--- Start DATA SECTION ---

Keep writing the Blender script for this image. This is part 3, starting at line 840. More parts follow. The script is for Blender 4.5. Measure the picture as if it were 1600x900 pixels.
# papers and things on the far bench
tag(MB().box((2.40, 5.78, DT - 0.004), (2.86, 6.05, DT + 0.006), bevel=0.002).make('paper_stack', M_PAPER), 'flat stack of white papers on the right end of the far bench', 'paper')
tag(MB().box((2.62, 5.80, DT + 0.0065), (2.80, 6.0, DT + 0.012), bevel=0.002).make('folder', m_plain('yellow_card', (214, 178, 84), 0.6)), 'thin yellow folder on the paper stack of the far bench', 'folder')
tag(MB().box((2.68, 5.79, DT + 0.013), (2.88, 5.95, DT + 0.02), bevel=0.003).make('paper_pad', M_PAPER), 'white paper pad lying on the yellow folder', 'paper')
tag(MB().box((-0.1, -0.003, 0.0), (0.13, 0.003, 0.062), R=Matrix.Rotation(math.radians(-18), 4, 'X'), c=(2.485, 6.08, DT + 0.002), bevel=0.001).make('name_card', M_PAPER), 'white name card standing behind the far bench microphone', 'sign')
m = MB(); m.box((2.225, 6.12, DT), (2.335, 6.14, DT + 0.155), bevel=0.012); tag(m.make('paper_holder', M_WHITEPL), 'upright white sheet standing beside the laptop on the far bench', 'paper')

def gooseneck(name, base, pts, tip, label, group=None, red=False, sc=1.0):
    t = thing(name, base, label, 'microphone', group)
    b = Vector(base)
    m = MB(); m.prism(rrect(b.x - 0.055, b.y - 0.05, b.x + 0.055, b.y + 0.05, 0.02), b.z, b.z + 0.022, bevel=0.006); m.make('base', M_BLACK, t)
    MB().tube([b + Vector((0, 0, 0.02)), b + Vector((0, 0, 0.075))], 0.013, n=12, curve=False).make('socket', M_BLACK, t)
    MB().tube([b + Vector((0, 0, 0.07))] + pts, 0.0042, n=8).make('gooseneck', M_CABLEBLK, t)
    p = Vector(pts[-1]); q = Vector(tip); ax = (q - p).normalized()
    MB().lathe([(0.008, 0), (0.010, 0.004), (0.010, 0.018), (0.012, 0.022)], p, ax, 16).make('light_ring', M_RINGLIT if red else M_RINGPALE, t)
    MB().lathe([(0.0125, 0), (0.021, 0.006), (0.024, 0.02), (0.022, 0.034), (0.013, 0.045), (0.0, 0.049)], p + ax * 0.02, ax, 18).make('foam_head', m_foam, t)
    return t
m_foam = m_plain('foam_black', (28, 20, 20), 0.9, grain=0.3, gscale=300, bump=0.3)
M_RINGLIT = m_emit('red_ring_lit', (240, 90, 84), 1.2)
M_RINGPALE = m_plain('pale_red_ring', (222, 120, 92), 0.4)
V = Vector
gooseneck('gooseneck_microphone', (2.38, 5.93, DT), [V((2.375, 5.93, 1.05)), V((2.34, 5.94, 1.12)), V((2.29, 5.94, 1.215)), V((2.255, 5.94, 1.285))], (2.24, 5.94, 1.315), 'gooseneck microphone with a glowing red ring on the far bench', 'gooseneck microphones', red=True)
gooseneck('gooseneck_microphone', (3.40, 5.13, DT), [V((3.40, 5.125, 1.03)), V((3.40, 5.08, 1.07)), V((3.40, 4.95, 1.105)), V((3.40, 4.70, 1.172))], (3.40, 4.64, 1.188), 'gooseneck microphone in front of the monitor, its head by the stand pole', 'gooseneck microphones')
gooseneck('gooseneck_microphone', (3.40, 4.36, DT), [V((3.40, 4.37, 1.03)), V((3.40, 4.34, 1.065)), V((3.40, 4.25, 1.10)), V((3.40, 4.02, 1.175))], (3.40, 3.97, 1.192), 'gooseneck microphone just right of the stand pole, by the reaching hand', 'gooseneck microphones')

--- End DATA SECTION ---

*INSTRUCTIONS TO FOLLOW*
The lines from the top of the data above down to the line containing "m = MB(); m.box((2.225, 6.12, DT), (2.335, 6.14, DT" are to be copied exactly; no other line should appear.

*EXERCISE OUTPUT*
Keep writing the Blender script for this image. This is part 3, starting at line 840. More parts follow. The script is for Blender 4.5. Measure the picture as if it were 1600x900 pixels.
# papers and things on the far bench
tag(MB().box((2.40, 5.78, DT - 0.004), (2.86, 6.05, DT + 0.006), bevel=0.002).make('paper_stack', M_PAPER), 'flat stack of white papers on the right end of the far bench', 'paper')
tag(MB().box((2.62, 5.80, DT + 0.0065), (2.80, 6.0, DT + 0.012), bevel=0.002).make('folder', m_plain('yellow_card', (214, 178, 84), 0.6)), 'thin yellow folder on the paper stack of the far bench', 'folder')
tag(MB().box((2.68, 5.79, DT + 0.013), (2.88, 5.95, DT + 0.02), bevel=0.003).make('paper_pad', M_PAPER), 'white paper pad lying on the yellow folder', 'paper')
tag(MB().box((-0.1, -0.003, 0.0), (0.13, 0.003, 0.062), R=Matrix.Rotation(math.radians(-18), 4, 'X'), c=(2.485, 6.08, DT + 0.002), bevel=0.001).make('name_card', M_PAPER), 'white name card standing behind the far bench microphone', 'sign')
m = MB(); m.box((2.225, 6.12, DT), (2.335, 6.14, DT + 0.155), bevel=0.012); tag(m.make('paper_holder', M_WHITEPL), 'upright white sheet standing beside the laptop on the far bench', 'paper')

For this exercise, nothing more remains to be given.